Keine Frage: Auch die neue Rolle als Teilzeitarbeiter liegt dem Youngster. „Vom Kopf her ist das schon eine Umstellung. Wenn man weiß, dass man durchspielt, ist man lockerer. Jetzt weiß ich, dass ich in einer Viertelstunde pro Halbzeit einfach alles zeigen muss. Diese Chance will ich dann unbedingt nutzen“, sagt der Linkshänder, dem Druck oder Nervosität jedoch nicht anzumerken sind, obwohl die Gefahr, plötzlich zu verkrampfen, nicht gerade klein ist.

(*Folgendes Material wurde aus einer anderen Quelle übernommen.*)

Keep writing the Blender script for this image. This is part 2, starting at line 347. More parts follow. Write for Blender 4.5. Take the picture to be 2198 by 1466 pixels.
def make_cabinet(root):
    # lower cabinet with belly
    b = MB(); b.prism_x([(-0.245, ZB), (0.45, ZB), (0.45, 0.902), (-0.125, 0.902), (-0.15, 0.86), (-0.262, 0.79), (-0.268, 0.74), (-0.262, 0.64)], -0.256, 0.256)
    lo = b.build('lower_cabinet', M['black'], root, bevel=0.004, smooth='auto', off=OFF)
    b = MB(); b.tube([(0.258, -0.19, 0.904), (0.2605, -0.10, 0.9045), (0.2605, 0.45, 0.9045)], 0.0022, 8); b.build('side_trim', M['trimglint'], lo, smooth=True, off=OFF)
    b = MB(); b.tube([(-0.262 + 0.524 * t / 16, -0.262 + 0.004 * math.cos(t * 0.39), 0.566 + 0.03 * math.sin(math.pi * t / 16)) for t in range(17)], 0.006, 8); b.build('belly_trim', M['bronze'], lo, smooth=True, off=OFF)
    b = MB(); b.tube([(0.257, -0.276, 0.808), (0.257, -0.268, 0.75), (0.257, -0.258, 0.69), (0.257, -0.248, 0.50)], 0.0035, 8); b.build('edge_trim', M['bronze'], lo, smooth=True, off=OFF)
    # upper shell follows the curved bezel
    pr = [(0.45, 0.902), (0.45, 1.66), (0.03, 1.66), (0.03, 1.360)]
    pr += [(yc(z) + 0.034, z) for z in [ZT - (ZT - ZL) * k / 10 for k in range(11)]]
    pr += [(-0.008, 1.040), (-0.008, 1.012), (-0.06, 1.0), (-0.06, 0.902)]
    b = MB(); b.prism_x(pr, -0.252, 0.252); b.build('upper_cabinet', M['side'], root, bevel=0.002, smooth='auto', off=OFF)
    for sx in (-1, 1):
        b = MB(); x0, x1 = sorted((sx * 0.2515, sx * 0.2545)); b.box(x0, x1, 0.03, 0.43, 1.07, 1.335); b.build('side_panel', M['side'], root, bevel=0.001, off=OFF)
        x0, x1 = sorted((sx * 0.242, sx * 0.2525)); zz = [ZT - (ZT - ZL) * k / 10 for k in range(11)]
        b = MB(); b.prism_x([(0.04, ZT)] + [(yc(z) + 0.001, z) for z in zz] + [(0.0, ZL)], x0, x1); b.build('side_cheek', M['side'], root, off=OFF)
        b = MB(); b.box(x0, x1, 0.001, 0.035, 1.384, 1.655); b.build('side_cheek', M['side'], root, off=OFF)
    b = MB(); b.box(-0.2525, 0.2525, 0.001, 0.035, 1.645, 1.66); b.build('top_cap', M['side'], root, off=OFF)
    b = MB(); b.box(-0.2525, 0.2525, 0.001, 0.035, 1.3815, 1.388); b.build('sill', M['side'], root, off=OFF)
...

Ex-Löwe Michael Müller hatte beispielsweise lange Zeit seine liebe Mühe und Not damit, nach seinen Einwechslungen locker zu bleiben und sein Potenzial abzurufen. Steinhauser versucht, sich nicht so viele Gedanken zu machen: „Ich will nur spielen und Spaß haben. Die erfahrenen Jungs wie Alexander Petersson helfen mir dabei ungemein.“

Längst ist der badische Senkrechtstarter, der erst vor fünf Jahren mit dem Handballspielen begann, ein Thema beim Deutschen Handball-Bund (DHB), wenn auch „nur“ in der Junioren-Nationalmannschaft. Vor wenigen Wochen nahm er erstmals in seiner Karriere an einem Lehrgang teil – und das gleich beim DHB. „In einer badischen Auswahl habe ich nie gespielt“, berichtet „Steini“, der in der nächsten Woche zusammen mit Jonas Maier und Kai Dippe erneut beim deutschen Junioren-Team weilt. „Mir winken meine ersten Länderspiele, ich kann das alles gar nicht glauben“, sagt der 1,87-Meter-Mann. Er grinst, er staunt. Wo soll das alles noch enden? Vielleicht in der A-Nationalmannschaft? „Da will ich gar nichts zu sagen. Das Thema ist ganz, ganz weit weg.“ Steinhauser bleibt bescheiden – und hält einen weiteren Einsatz in der Östringer Stadthalle ganz sicher für wahrscheinlicher.